- Who
Penn Graduate School of Education master’s student Kimeze “Dickson” Teketwe has always been interested in understanding the educational practices of different countries, particularly around language. It’s the focus of his research at Penn, too. “I’m looking for insights that I can transfer to my country,” he says.
Teketwe comes from Uganda, home to 46 million people who speak more than three dozen languages. His family lives in the kingdom of Buganda, in the country’s central region, bordering Tanzania and Rwanda. At home, they speak Luganda. “Up to a certain point, children study in their mother tongue, then they switch to the ‘language of instruction,’ which is English, the official language of Uganda,” he says.
- What
When Teketwe arrived at Penn in 2021, he sought out other Ugandans. “I spent the first six months trying to find someone to speak my language with,” he says. He encountered a master’s student at Penn Carey Law from Uganda, but she didn’t know Luganda. Hoping for some guidance, Teketwe reached out to Ali Dinar, a senior lecturer in the Department of Africana Studies, who connected him to the Penn Language Center in the School of Arts & Sciences.

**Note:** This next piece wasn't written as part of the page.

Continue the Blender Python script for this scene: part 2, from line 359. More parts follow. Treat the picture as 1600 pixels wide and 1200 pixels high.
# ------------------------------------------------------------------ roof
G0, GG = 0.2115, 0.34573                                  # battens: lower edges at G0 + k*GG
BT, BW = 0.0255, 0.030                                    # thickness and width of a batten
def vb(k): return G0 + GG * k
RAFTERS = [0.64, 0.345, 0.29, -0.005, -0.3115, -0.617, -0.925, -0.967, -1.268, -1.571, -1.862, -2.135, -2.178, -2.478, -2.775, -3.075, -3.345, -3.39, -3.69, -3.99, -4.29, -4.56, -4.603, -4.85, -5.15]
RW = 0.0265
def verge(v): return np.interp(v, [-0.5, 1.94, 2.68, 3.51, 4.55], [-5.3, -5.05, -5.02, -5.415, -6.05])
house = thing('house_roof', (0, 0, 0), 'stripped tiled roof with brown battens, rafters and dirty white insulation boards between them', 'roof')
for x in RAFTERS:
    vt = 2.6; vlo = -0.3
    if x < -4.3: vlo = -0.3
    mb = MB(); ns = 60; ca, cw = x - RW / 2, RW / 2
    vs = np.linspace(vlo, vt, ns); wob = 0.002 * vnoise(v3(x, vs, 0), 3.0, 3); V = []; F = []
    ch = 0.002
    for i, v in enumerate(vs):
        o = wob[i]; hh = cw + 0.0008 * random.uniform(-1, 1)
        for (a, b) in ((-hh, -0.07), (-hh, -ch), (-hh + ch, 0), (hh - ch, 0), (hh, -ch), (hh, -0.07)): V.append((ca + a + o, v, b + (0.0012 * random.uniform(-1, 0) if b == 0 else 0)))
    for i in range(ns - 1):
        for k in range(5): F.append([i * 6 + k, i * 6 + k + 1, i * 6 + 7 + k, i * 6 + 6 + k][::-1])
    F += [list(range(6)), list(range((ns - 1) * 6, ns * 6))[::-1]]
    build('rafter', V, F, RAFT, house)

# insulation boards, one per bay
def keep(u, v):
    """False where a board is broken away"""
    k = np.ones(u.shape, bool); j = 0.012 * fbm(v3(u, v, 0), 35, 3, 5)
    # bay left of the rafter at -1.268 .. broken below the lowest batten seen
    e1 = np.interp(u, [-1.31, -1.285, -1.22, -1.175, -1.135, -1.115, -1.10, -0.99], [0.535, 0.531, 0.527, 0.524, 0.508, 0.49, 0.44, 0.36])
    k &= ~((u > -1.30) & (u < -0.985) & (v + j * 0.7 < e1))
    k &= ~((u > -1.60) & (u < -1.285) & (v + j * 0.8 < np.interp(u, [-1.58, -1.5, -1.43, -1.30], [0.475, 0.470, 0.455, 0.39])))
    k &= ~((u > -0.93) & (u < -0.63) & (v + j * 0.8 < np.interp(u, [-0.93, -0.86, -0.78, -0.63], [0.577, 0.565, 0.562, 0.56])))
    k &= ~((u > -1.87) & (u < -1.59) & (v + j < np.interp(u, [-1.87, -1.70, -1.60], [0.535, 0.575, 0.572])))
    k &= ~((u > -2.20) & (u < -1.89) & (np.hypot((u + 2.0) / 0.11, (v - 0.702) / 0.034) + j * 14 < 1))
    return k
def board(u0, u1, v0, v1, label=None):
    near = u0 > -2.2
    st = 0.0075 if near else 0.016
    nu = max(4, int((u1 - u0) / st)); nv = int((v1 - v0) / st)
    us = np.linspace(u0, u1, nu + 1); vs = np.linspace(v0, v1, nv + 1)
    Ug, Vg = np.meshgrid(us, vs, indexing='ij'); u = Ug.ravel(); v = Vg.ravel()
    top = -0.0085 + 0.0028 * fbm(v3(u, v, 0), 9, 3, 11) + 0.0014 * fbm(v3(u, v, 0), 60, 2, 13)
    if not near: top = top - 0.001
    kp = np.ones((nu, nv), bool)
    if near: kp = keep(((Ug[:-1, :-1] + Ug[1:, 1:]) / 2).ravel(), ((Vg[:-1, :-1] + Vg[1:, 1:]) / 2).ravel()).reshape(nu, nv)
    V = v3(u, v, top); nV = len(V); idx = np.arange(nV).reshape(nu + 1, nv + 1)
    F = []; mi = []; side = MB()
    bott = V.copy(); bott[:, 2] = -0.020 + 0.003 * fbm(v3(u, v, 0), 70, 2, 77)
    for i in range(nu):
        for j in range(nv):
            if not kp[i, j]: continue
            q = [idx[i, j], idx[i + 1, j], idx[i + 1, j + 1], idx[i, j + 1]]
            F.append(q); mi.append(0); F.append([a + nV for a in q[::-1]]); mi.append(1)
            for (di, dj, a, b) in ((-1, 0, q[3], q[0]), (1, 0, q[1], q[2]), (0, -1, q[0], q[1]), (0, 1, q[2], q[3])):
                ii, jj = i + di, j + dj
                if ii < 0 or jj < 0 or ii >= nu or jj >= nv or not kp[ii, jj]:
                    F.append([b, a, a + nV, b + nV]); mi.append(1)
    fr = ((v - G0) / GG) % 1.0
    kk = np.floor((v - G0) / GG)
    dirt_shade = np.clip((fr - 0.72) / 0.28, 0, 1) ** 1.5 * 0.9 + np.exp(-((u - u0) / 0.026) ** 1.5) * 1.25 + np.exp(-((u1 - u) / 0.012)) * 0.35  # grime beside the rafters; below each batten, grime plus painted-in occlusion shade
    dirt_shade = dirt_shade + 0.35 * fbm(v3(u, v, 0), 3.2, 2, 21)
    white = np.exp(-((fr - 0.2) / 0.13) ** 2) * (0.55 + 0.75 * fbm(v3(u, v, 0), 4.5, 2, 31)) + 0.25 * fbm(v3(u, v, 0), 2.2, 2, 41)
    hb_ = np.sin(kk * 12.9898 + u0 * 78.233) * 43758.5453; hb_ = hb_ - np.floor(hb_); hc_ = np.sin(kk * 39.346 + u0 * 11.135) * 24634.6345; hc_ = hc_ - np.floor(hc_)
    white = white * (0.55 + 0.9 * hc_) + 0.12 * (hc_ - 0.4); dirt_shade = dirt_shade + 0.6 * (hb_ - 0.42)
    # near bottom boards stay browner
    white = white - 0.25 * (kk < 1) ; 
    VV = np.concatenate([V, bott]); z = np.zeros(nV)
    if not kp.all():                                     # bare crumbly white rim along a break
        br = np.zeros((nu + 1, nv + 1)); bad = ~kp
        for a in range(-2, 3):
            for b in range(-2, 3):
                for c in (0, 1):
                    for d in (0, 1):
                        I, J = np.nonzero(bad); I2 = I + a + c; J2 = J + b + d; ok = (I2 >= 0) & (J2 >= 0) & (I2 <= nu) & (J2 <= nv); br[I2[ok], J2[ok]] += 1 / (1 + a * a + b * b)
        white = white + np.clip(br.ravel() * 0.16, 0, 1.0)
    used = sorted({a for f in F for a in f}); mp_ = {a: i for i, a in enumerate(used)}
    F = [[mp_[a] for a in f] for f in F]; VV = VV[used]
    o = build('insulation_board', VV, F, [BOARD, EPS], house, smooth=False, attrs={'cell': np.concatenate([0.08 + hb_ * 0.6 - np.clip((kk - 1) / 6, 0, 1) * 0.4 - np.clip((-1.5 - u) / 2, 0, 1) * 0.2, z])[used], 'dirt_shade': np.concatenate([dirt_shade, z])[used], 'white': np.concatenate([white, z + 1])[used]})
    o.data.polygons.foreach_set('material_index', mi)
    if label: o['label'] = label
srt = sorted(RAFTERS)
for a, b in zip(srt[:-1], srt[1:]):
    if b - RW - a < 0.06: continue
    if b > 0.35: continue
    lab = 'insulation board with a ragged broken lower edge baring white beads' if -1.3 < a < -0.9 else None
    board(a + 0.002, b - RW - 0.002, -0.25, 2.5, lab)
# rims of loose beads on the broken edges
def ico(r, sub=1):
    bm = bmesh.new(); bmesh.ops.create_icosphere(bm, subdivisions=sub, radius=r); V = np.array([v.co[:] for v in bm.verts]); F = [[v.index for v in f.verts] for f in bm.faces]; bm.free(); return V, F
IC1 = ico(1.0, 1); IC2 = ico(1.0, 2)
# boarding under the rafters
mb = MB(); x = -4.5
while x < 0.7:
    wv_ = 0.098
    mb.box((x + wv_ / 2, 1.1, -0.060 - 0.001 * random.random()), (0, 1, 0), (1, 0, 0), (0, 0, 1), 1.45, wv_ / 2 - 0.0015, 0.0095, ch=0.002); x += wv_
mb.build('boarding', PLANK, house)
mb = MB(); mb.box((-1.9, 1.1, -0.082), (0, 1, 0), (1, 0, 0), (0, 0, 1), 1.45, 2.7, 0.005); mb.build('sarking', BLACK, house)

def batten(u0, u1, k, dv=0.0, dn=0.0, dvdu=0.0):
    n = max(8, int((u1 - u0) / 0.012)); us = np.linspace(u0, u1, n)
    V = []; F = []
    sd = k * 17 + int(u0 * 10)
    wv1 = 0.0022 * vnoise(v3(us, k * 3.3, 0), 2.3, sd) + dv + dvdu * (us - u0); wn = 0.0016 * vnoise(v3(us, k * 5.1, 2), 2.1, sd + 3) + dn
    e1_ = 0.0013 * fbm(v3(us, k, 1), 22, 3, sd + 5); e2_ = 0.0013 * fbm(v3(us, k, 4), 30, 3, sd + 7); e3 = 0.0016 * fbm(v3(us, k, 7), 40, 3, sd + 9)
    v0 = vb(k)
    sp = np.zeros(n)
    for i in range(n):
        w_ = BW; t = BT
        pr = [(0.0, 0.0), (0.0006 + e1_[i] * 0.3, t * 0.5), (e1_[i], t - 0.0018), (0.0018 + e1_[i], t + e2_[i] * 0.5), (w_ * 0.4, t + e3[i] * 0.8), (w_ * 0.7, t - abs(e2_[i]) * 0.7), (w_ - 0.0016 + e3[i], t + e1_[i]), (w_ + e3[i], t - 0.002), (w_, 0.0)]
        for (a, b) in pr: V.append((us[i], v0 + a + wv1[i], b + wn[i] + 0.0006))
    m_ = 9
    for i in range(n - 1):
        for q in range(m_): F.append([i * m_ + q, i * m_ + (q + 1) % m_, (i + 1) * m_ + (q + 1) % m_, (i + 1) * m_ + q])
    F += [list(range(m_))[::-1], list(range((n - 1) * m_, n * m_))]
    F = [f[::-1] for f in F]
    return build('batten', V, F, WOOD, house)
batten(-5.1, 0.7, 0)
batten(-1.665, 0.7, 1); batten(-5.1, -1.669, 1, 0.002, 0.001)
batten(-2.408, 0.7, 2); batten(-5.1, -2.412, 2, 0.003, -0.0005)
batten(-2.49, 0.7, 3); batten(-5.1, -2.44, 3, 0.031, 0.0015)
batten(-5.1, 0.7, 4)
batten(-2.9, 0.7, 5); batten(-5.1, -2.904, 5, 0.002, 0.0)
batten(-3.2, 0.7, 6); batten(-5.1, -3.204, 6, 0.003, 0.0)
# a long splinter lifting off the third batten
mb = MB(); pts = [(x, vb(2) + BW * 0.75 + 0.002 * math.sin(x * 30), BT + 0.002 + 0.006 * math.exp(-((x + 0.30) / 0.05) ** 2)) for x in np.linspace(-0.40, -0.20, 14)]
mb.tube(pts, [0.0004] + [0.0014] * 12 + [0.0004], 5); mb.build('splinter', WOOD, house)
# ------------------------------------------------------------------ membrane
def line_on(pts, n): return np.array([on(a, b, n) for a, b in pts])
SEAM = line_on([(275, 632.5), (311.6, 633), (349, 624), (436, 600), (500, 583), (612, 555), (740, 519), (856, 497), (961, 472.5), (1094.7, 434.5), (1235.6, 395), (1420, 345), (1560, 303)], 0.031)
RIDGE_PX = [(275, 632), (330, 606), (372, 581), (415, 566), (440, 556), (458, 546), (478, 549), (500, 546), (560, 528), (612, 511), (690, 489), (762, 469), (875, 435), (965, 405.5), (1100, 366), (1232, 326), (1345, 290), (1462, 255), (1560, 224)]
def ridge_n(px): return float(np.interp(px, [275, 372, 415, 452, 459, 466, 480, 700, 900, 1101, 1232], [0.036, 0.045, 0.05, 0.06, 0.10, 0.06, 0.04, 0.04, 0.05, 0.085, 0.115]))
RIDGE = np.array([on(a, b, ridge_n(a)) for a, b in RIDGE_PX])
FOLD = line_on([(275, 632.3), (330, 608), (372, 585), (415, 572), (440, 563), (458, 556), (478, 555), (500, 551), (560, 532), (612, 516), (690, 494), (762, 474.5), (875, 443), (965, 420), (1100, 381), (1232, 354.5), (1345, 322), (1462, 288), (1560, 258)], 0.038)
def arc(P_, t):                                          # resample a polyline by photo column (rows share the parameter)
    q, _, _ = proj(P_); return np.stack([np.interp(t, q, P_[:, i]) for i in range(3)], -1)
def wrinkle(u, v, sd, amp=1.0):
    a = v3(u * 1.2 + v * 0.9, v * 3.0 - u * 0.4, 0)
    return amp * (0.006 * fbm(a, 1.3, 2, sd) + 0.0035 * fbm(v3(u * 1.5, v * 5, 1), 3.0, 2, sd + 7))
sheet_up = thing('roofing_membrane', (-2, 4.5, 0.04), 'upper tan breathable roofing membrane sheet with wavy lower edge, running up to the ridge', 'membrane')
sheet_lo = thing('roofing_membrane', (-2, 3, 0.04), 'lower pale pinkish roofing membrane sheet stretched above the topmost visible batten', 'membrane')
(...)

Everything moved quickly from there, and during the spring 2022 semester, five undergraduates took the first ever Luganda language course at Penn, taught by Teketwe. This coming semester, he’ll teach another intro course and then in the spring offer a slightly more advanced class. The course design process has informed his view as an educator, too, he says. “There are many resources written in Luganda but few for a foreign student who wants to learn.” Perhaps, he says, he’ll write one himself.
- Why
Teketwe plans to return to Uganda when he finishes his degree, likely at the end of this coming academic year. Through the courses he’s teaching at Penn, he hopes to increase not just the number of people who know how to speak Luganda but those who know about its history and its present. He also wants his current and future research to spur geopolitical conversations back home.
“There’s a movement focused on decolonizing education, a discussion taking place in many parts of Africa,” he says. “What languages are you allowed to study? What language is best for children to learn? That’s where I eventually want to move in terms of my research and learning.” Teketwe doesn’t know whether Penn’s Luganda courses will continue after he graduates, but he hopes they do. “My language is one of the most widely used indigenous language in East Africa,” he says, “yet it has little visibility.”
Kimeze “Dickson” Teketwe is a master’s student in the International Education Development program at the Graduate School of Education. He is also a graduate fellow in the Center for Africana Studies and lecturer in the Penn Language Center in the School of Arts & Sciences at the University of Pennsylvania.